The Intentional Talk book study began in June with various people taking the lead–including the authors of the book Elham Kazemi and Allison Hintz.
This week, Allison Hintz posted a question that lead to a conversation about effective vs efficient strategies. I tried to capture my current wonderings in this 140 character tweet:
At the end of this past school year I came across this task.
I worked with on-level 8th grade students this year, but as the school Instructional Resource Teacher, I spoke with our 7th Accelerated teachers and Algebra 1 teacher to see if they would be on board with giving this task to each of these cohorts. All of the students had been taught systems of equations this year–but notice how unstructured and simply worded this task is. I wondered what sort of strategies the students (at all of these various levels) would apply towards getting a solution for this task. We used it to gauge the sort of student that would be appropriate for a 45 minute algebra class vs a 90 minute algebra class.
The range of approaches was very interesting to me.
The following examples are from the 8th grade students that I worked with…I organized these student responses in the sort of continuum that occurred. (Interestingly, the 7th accelerated and the Algebra 1 students didn’t have too dissimilar a range of solution strategies.)
Students that chose graphing…
Student 1: extended the lines but without precision or using any tools
Student 2: asked for a ruler in order to extend the graph in a more precise fashion
Student 3: asked for graph paper and created a graph using discrete points
Students that chose tables…
Student 4: created two separate tables beginning at x = 0 and found the values that represented the intersection point
Student 5: created a single table beginning at x = 10. This student did not pull the correct information from graph to begin the table.
Students that wrote a one-variable equation…
Student 6: wrote each linear equation and then used the substitution method to find the solution. This student did have difficulty at the end because she struggled with what to do with (1/2)x = 8. She eventually made sense of that part.
Student 7: was able to use the substitution method to write the one-variable equation as well.
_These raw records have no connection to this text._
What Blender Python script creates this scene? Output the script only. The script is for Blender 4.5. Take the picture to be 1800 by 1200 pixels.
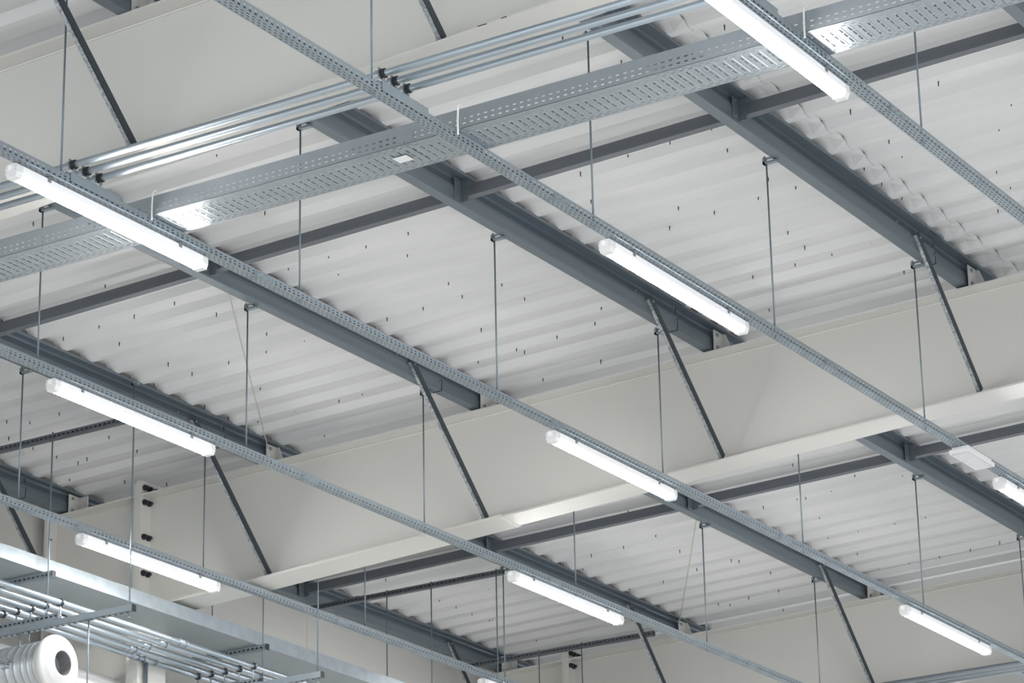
import bpy, bmesh, math, random
from mathutils import Vector, Matrix
random.seed(7)
for o in list(bpy.data.objects): bpy.data.objects.remove(o)
S = bpy.context.scene
COL = S.collection
CZ = 1.6                                    # eye height above the hall floor

# ------------------------------------------------------------------ camera, world, exposure
cam = bpy.data.cameras.new('camera'); cam_o = bpy.data.objects.new('camera', cam); COL.objects.link(cam_o)
cam.sensor_width = 36.0; cam.lens = 5431.4/1800*36; cam.clip_end = 300
RGT = (0.845175166, 0.534137030, -0.019405451); DWN = (-0.199882632, 0.282189019, -0.938305010); FWD = (-0.495707446, 0.796910905, 0.345263866)
cam_o.matrix_world = Matrix(((RGT[0], -DWN[0], -FWD[0], 0), (RGT[1], -DWN[1], -FWD[1], 0), (RGT[2], -DWN[2], -FWD[2], CZ), (0, 0, 0, 1)))
S.camera = cam_o
W = bpy.data.worlds.new('hall_daylight'); S.world = W; W.use_nodes = True
bg = W.node_tree.nodes['Background']; bg.inputs[0].default_value = (0.90, 0.95, 1.0, 1); bg.inputs[1].default_value = 1.35
LAMP = 90.0                                 # emission of the lamp diffusers
def hall_lamps():                           # the hall's other battens, in the rows outside the view
    for r in range(-6, 5):
        for k in range(-3, 5):
            y = 10.2385+4.9167*(k+(.5 if r % 2 else 0))
            row = {0: 0, 1: -1, 2: 1, 3: 2, 4: 3}
            if (r, y) and r >= 0 and 7 < y+1 < 26: continue
            l = bpy.data.lights.new('hall_batten', 'AREA'); l.shape = 'RECTANGLE'; l.size = .07; l.size_y = 1.4; l.energy = math.pi*LAMP*.105; l.color = (1, .985, .965)
            o = bpy.data.objects.new('hall_batten', l); COL.objects.link(o); o.location = (-5.4291-1.8364*r-.065, y+.75, CZ+5.87)
hall_lamps()
S.view_settings.view_transform = 'Standard'; S.view_settings.look = 'None'
S.view_settings.exposure = 0.25; S.view_settings.gamma = 1.0; S.view_settings.use_curve_mapping = False

# ------------------------------------------------------------------ materials
def mat(name, col, rough=.5, metal=0.0, noise=None, bump=None, emit=None, spec=None, dirt=None, trans=0):
    m = bpy.data.materials.new(name); m.use_nodes = True
    nt = m.node_tree; b = nt.nodes['Principled BSDF']
    b.inputs['Base Color'].default_value = (*col, 1); b.inputs['Roughness'].default_value = rough; b.inputs['Metallic'].default_value = metal
    if spec is not None: b.inputs['Specular IOR Level'].default_value = spec
    if trans: b.inputs['Transmission Weight'].default_value = trans
    if emit: b.inputs['Emission Color'].default_value = (*emit[0], 1); b.inputs['Emission Strength'].default_value = emit[1]
    tc = nt.nodes.new('ShaderNodeTexCoord')
    last = None
    def mixcol(fac_socket, c2):
        nonlocal last
        mx = nt.nodes.new('ShaderNodeMix'); mx.data_type = 'RGBA'
        nt.links.new(fac_socket, mx.inputs['Factor'])
        if last is None: mx.inputs['A'].default_value = (*col, 1)
        else: nt.links.new(last, mx.inputs['A'])
        mx.inputs['B'].default_value = (*c2, 1); last = mx.outputs['Result']
        nt.links.new(last, b.inputs['Base Color'])
    if noise:                                # (scale vector, colour 2, contrast lo, hi, kind)
        sc, c2, lo, hi, kind = noise
        mp = nt.nodes.new('ShaderNodeMapping'); mp.inputs['Scale'].default_value = sc
        nt.links.new(tc.outputs['Object'], mp.inputs['Vector'])
        if kind == 'cells':
            n = nt.nodes.new('ShaderNodeTexVoronoi'); n.inputs['Scale'].default_value = 1; out = n.outputs['Color']
        else:
            n = nt.nodes.new('ShaderNodeTexNoise'); n.inputs['Scale'].default_value = 1; n.inputs['Detail'].default_value = 5; out = n.outputs['Fac']
        nt.links.new(mp.outputs[0], n.inputs['Vector'])
        mr = nt.nodes.new('ShaderNodeMapRange'); mr.inputs['From Min'].default_value = lo; mr.inputs['From Max'].default_value = hi
        nt.links.new(out, mr.inputs['Value']); mixcol(mr.outputs[0], c2)
        if metal > .3:
            rr = nt.nodes.new('ShaderNodeMapRange'); rr.inputs['From Min'].default_value = lo; rr.inputs['From Max'].default_value = hi
            rr.inputs['To Min'].default_value = rough-.06; rr.inputs['To Max'].default_value = rough+.1
            nt.links.new(out, rr.inputs['Value']); nt.links.new(rr.outputs[0], b.inputs['Roughness'])
    if dirt:
        n = nt.nodes.new('ShaderNodeTexNoise'); n.inputs['Scale'].default_value = dirt[0]; n.inputs['Detail'].default_value = 6
        nt.links.new(tc.outputs['Object'], n.inputs['Vector'])
        mr = nt.nodes.new('ShaderNodeMapRange'); mr.inputs['From Min'].default_value = dirt[2]; mr.inputs['From Max'].default_value = dirt[3]; mr.inputs['To Max'].default_value = dirt[4]
        nt.links.new(n.outputs['Fac'], mr.inputs['Value']); mixcol(mr.outputs[0], dirt[1])
    if bump:
        mp = nt.nodes.new('ShaderNodeMapping'); mp.inputs['Scale'].default_value = bump[0]
        nt.links.new(tc.outputs['Object'], mp.inputs['Vector'])
        n = nt.nodes.new('ShaderNodeTexNoise'); n.inputs['Scale'].default_value = 1; n.inputs['Detail'].default_value = 3
        nt.links.new(mp.outputs[0], n.inputs['Vector'])
        bp = nt.nodes.new('ShaderNodeBump'); bp.inputs['Strength'].default_value = bump[1]; bp.inputs['Distance'].default_value = .01
        nt.links.new(n.outputs['Fac'], bp.inputs['Height']); nt.links.new(bp.outputs[0], b.inputs['Normal'])
    return m

M = dict(
    deck=mat('white_coated_sheet', (.70, .70, .70), .38, 0, noise=((.6, 6, 6), (.64, .64, .65), .35, .7, 'n'), bump=((.8, 22, 22), .06)),
    purlin=mat('weathered_galvanised', (.135, .168, .198), .42, .4, noise=((30, .6, 30), (.18, .21, .236), .3, .75, 'n')),
    strap=mat('dark_galvanised', (.125, .14, .16), .5, .35, noise=((1.5, 25, 25), (.165, .175, .195), .3, .75, 'n')),
    cream=mat('cream_paint', (.63, .62, .585), .42, 0, noise=((1.1, 1.1, 1.1), (.60, .593, .56), .35, .7, 'n'), bump=((9, 9, 9), .03)),
    galv=mat('bright_galvanised', (.33, .38, .415), .42, .6, noise=((9, 9, 9), (.29, .34, .37), .3, .7, 'n')),
    tray=mat('tray_galvanised', (.37, .41, .44), .33, .7, noise=((7, 7, 7), (.33, .37, .40), .3, .7, 'n')),
    trunk=mat('plain_galvanised', (.50, .56, .60), .36, .75, noise=((9, 9, 9), (.40, .46, .50), .3, .7, 'n')),
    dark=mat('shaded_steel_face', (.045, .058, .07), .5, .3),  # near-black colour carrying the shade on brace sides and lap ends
    filler=mat('dark_block', (.17, .16, .155), .9),
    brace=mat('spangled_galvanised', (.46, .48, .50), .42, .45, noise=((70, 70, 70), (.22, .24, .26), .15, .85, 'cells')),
    rod=mat('threaded_steel', (.17, .22, .25), .42, .6, noise=((4, 4, 420), (.23, .28, .31), .4, .6, 'n')),
    pipe=mat('zinc_pipe', (.44, .50, .55), .30, .8, noise=((1.5, 1.5, 1.5), (.39, .45, .50), .3, .7, 'n')),
    black=mat('black_rubber', (.018, .02, .024), .6),
    bolt=mat('black_bolt', (.03, .033, .042), .45, .4),
    steel=mat('grey_bolt', (.32, .34, .36), .4, .8),
    white=mat('white_plastic', (.82, .82, .82), .35),
    housing=mat('frosted_housing', (.80, .80, .82), .45, emit=((1, 1, 1), .16)),
    lens=mat('lit_diffuser', (.9, .9, .9), .5, emit=((1.0, .985, .965), LAMP)),
    clear=mat('clear_cover', (.80, .76, .77), .22, trans=.35, noise=((30, 60, 30), (.86, .84, .85), .4, .6, 'n')),
    tie=mat('nylon_tie', (.86, .86, .84), .4),
    cord=mat('beige_cord', (.46, .44, .39), .6),
    wallp=mat('wall_panel_coating', (.60, .592, .56), .45, noise=((.5, .5, 26), (.58, .574, .545), .35, .7, 'n')),
    floor=mat('hall_concrete', (.55, .55, .54), .6, dirt=(2, (.48, .48, .47), .4, .7, .6)),
    slab=mat('roof_insulation', (.35, .35, .34), .8),
    duct=mat('spiral_duct_zinc', (.52, .55, .58), .32, .75),
    rust=mat('rust', (.10, .05, .03), .8),
    tip=mat('dark_screw', (.03, .03, .035), .5, .4),
    nozzle=mat('nozzle_paint', (.66, .66, .65), .45),
    throat=mat('nozzle_throat', (.16, .16, .165), .5),
    fabric=mat('white_duct_jacket', (.86, .86, .85), .6),
    under=mat('trunk_metal', (.40, .44, .45), .5, .35),
    sticker=mat('white_label', (.80, .79, .78), .5),
)

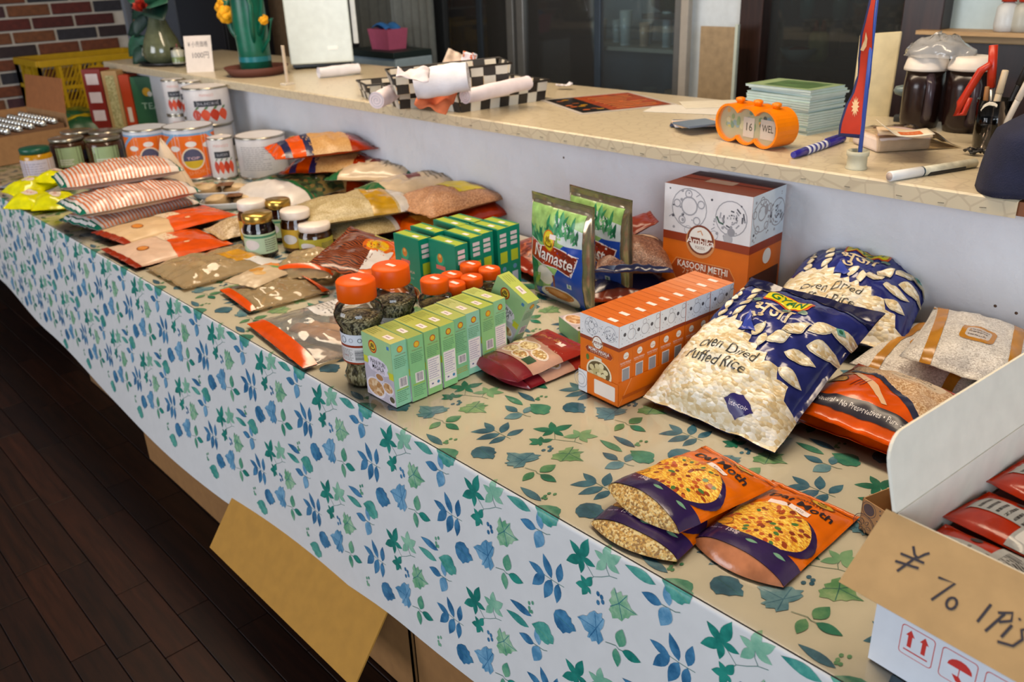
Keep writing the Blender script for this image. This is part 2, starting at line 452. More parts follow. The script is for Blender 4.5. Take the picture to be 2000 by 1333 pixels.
def cover(u, v):
    x = -4.74 + (4.74 - 0.475) * u
    prof = [(1.503, -.028), (1.503, 0), (1.2, 0), (CF + .004, 0), (CF, -.003), (CF, -.030)]
    k = v * 5; i = min(int(k), 4); f = k - i; a, b = prof[i], prof[i + 1]
    return Vector((x, a[0] + (b[0] - a[0]) * f, CZ + a[1] + (b[1] - a[1]) * f))
MB().grid(cover, 40, 25, mosaic('mosaic_vinyl'), smooth=False).build('vinyl_cover', ct, solid=0.001)
rnd = random.Random(8)
for i in range(22):
    x = -0.52 - i * 0.085 + rnd.uniform(-.015, .015)
    MB().box((-.0055, -.0005, -.0005), (.0055, .0003, .0005), mat('#6d675c', .35, .8), Matrix.Translation((x, CF - .0011, CZ - .022 + rnd.uniform(-.002, .002))) @ Matrix.Rotation(rnd.uniform(-.12, .12), 4, 'Y')).build('staple', ct)
# brick wall at the far left with its bricks
bw = MB().box((-6.0, -1.2, 0), (-5.85, 1.42, 2.75), mat('#b9b3a9', 0.9, bmp=(60, .3))).build('wall_left'); bw['kind'] = 'structure'
M_BR = [mat(c, 0.75, vary=0.18, bmp=(70, .4)) for c in ('#54201a', '#2c2022', '#64351f', '#41252a', '#28272e', '#6a4026', '#471b18')]
bp_ = {}
rnd = random.Random(21)
for r_ in range(34):
    z = 0.42 + r_ * 0.072; off = (r_ % 2) * 0.12
    for c_ in range(9):
        y0 = -0.55 + c_ * 0.24 - off
        L = 0.225 if y0 + .225 < 1.415 else 1.415 - y0
        if L < .05: continue
        k = (rnd.randrange(7), round(L, 3))
        if k not in bp_: o = MB().box((0, 0, 0), (.012, L, .060), M_BR[k[0]]).build('brick', bw, bevel=.003, seg=1); bp_[k] = o
        else: o = bp_[k].copy(); COL.objects.link(o); o.parent = bw
        o.location = (-5.85 + rnd.uniform(-.002, .003), y0, z)
# ================================================================== table and its cloth
tb = thing('long_table', 'long trestle table hidden under the leaf print cloth', 'table')
MB().box((-5.75, 0.012, TZ - .03), (0.75, 0.90, TZ - .0015), mat('#6d5138', .6)).build('tabletop', tb)
for x in (-5.6, -3.7, -1.95, -.1, .65):
    for y in (.56, .82):
        MB().box((x - .02, y - .02, 0), (x + .02, y + .02, TZ - .03), mat('#2b2522', .5)).build('leg', tb)
def spl(pts, x):
    if x <= pts[0][0]: return pts[0][1]
    for (a, va), (b, vb) in zip(pts, pts[1:]):
        if x <= b:
            t = (x - a) / (b - a); t = t * t * (3 - 2 * t); return va + (vb - va) * t
    return pts[-1][1]
HEM = [(-5.8, .33), (-3.8, .318), (-3.2, .27), (-2.6, .226), (-1.85, .212), (-1.45, .243), (-1.09, .277), (-.7, .29), (.7, .29)]
RC = 0.008
def cloth(x, v, d=0.0):
    """v>0: on the table top (distance from the front edge); v<0: hanging in front"""
    if v >= RC: return Vector((x, v, TZ + d))
    q = -RC * (PI / 2 - 1)
    arc = RC * PI / 2
    if v > RC - arc:
        a = (RC - v) / RC
        return Vector((x, RC - (RC + d) * math.sin(a), TZ - RC + (RC + d) * math.cos(a)))
    h = (RC - arc) - v
    f = 0.030 * (h / .45) + .010 * math.sin(x * 2.3 + .6) * (h / .45) + .006 * math.sin(x * 5.1) * (h / .45) ** 2
    return Vector((x, -d - f, TZ - RC - h))
def hem_v(x): return (RC - RC * PI / 2) - (TZ - RC - spl(HEM, x))
M_CLOTH = mat('#d4d2d0', 0.42, bmp=(90, .05), vary=.015)
cl = thing('tablecloth', 'white tablecloth printed with blue and green leaves over the long table', 'tablecloth')
mb = MB()
def cl_top(u, v): return cloth(-5.75 + 6.5 * u, RC + (0.90 - RC) * v)
def cl_front(u, v):
    x = -5.75 + 6.5 * u; h = hem_v(x)
    if v < .25: return cloth(x, RC - RC * PI / 2 * (v / .25))
    k = (v - .25) / .75; v0 = RC - RC * PI / 2
    return cloth(x, v0 + (h - v0) * k)
mb.grid(cl_top, 20, 6, M_CLOTH, smooth=False); mb.grid(cl_front, 130, 24, M_CLOTH, flip=True)
mb.build('cloth', cl)
def water(c1, c2, c3=None):
    m, nt, b = new_mat('leaf_print_' + c1.strip('#')); b.inputs['Roughness'].default_value = 0.42
    tc = nt.nodes.new('ShaderNodeTexCoord'); n = nt.nodes.new('ShaderNodeTexNoise'); n.inputs['Scale'].default_value = 38; n.inputs['Detail'].default_value = 5
    n.inputs['Roughness'].default_value = .65
    nt.links.new(tc.outputs['Object'], n.inputs['Vector']); r = nt.nodes.new('ShaderNodeValToRGB')
    r.color_ramp.elements[0].color = lin(c1); r.color_ramp.elements[1].color = lin(c2)
    r.color_ramp.elements[0].position = .38; r.color_ramp.elements[1].position = .64
    nt.links.new(n.outputs[0], r.inputs[0]); nt.links.new(r.outputs[0], b.inputs['Base Color'])
    return m
W_BLUE = water('#255a80', '#4c84a8'); W_BLUE2 = water('#4c82a4', '#80aac4'); W_DKG = water('#16695f', '#2c8a7b'); W_LTG = water('#6fa58c', '#92bda2')
W_MG = water('#39846c', '#76a987'); W_OL = water('#5f9a74', '#a2c0a0'); W_TEAL = water('#2f7f78', '#5fa596'); W_STEM = mat('#6e8a84', .5); W_VEIN = water('#255f6c', '#3f7f83')
def L2(cx, cy):
    p = ony(900 + cx / 4, 1000 + cy / 4, -0.012); return (p.x, p.z - TZ)
tile = Art()
def lf(m_, base, tip, w=.42, notch=0, n=6):
    b, t = L2(*base), L2(*tip); L = math.hypot(b[0] - t[0], b[1] - t[1]); tile.leaf(m_, b, t, w * L, n, notch)
def st(*pts, w=.0011): tile.stroke(W_STEM, [L2(*p) for p in pts], w)
st((560, 470), (625, 495), (705, 550), (780, 595))
for t, b in (((503, 388), (628, 500)), ((538, 567), (628, 492)), ((608, 332), (682, 525)), ((748, 412), (735, 556)), ((635, 673), (683, 535)), ((730, 715), (736, 568))): lf(W_BLUE, b, t, .42)
st((915, 380), (960, 450), (1000, 518), (1060, 521), (1120, 515), (1182, 536)); st((1093, 405), (1098, 460), (1122, 515)); st((955, 585), (975, 545), (1000, 518))
for t in ((808, 230), (945, 228), (788, 388), (905, 488), (1012, 444)): lf(W_DKG, (907, 372), t, .45)
for t in ((1000, 312), (1095, 266), (1018, 462), (1200, 375), (1198, 500)): lf(W_LTG, (1093, 405), t, .5)
for t in ((903, 500), (988, 518), (868, 562), (922, 652), (987, 652)): lf(W_DKG, (955, 588), t, .55)
for c in ((1042, 648), (1070, 675), (1045, 715), (1080, 712)):
    x, y = L2(*c); tile.ell(W_BLUE, x, y, .0032, .0042, 7)
tile.poly(W_OL, [L2(*p) for p in ((1165, 600), (1183, 648), (1218, 632), (1228, 668), (1268, 662), (1264, 705), (1285, 738), (1300, 770), (1352, 817), (1298, 818), (1280, 842), (1255, 835), (1232, 862), (1200, 838), (1160, 838), (1150, 800), (1130, 770), (1148, 735), (1128, 700), (1148, 672), (1138, 640))])
for t in ((1168, 612), (1340, 812), (1235, 850), (1262, 672), (1140, 745)): tile.stroke(W_VEIN, [L2(1205, 725), L2(*t)], .0012)
st((1530, 738), (1590, 772), (1640, 800), (1677, 805))
lf(W_BLUE, (1532, 740), (1374, 640), .5); lf(W_BLUE2, (1590, 752), (1552, 594), .5); lf(W_BLUE2, (1590, 766), (1530, 900), .62)
lf(W_TEAL, (1480, 588), (1238, 428), .30); lf(W_BLUE, (1512, 482), (1278, 328), .30)
for c in ((522, 708), (548, 708), (525, 745), (545, 775), (530, 770)):
    x, y = L2(*c); tile.ell(W_MG, x, y, .0026, .0036, 7)
tile.poly(W_TEAL, [L2(*p) for p in ((550, 866), (600, 850), (640, 856), (672, 880), (690, 915), (700, 950), (715, 965), (722, 990), (718, 1025), (690, 1018), (680, 1028), (655, 1015), (640, 1000), (620, 985), (610, 955), (585, 930), (578, 905))])
tile.stroke(W_MG, [L2(556, 870), L2(640, 940), L2(712, 1020)], .0012)
tile.poly(W_BLUE, [L2(*p) for p in ((712, 795), (725, 765), (760, 760), (800, 775), (825, 815), (845, 830), (850, 865), (870, 885), (888, 932), (858, 930), (840, 945), (810, 935), (790, 945), (765, 915), (745, 895), (722, 850))])
tile.stroke(W_VEIN, [L2(720, 790), L2(800, 860), L2(880, 930)], .001)
tile.poly(W_BLUE2, [L2(*p) for p in ((893, 820), (935, 806), (965, 815), (985, 790), (1020, 775), (1045, 800), (1080, 795), (1078, 830), (1100, 850), (1095, 890), (1085, 915), (1070, 930), (1085, 965), (1098, 1000), (1062, 1035), (1045, 1005), (1010, 1010), (1000, 985), (975, 975), (985, 940), (955, 920), (935, 880), (920, 850))])
for t in ((905, 822), (1090, 840), (1062, 1020), (1025, 790), (990, 975)): tile.stroke(W_BLUE, [L2(1040, 910), L2(*t)], .0014)
st((1115, 1015), (1195, 1045), (1220, 1075), (1248, 1088))
lf(W_MG, (1222, 1055), (1240, 922), .6); lf(W_MG, (1195, 1065), (1215, 1208), .5); lf(W_DKG, (1245, 1088), (1392, 1178), .5)
pr = MB(); TA, TB = 0.2280, 0.2085
full = Art()
for i in range(-22, 6):
    for j in range(-1, 7):
        for ti, (m_, P, F) in enumerate(tile.L):
            Q = [(x + i * TA + .001 * j, y + j * TB) for x, y in P]
            cx = sum(q[0] for q in Q) / len(Q); lo = min(q[1] for q in Q); hi = max(q[1] for q in Q)
            if cx < -5.6 or cx > .5 or hi > .895 or lo < hem_v(cx) + .002: continue
            dd = .0004 + .000012 * ti; k = [cloth(x, y, dd) for x, y in Q]
            if lo < .02 and hi > -.03:
                a = Art(); a.L = [(m_, Q, F)]; a.put(pr, lambda x, y, d: cloth(x, y, d), cell=(None, .006), off=dd)
            else: pr.add(k, [f for f in F if len(set(f)) > 2], m_)
o = pr.build('leaf_print', cl); o['kind'] = 'stuff'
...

This student is not your typical top student and she was able to easily handle .5x=8. I asked her if she used the calculator (which I had allowed) because she didn’t get stuck like a few other of the “smart” kids. She said that she knew it took two groups of .5 to make 1 so she multiplied 8 by 2 and got 16. It was amazing to me how it was so easy for her to flip to ratio reasoning when that last bit was a challenge for some of the “top” students.
This all leads me back to my original wondering…graphing, tables, equations were all effective methods (for some). But, I am considering an efficient method to be one that utilizes grade level understandings and the goal should be to help students work through this continuum.
There has been a lot of discussion regarding the meaning of efficient. Does this mean fast? I think you are probably only able to use an efficient strategy if you have multiple strategies to choose from. Otherwise, your ONE strategy is the effective/efficient strategy.
It’s important to give students these sort of unstructured tasks and let them figure out what they’d do on their own. I would definitely use this task again and then use one of the targeted discussion strategies from Intentional Talk.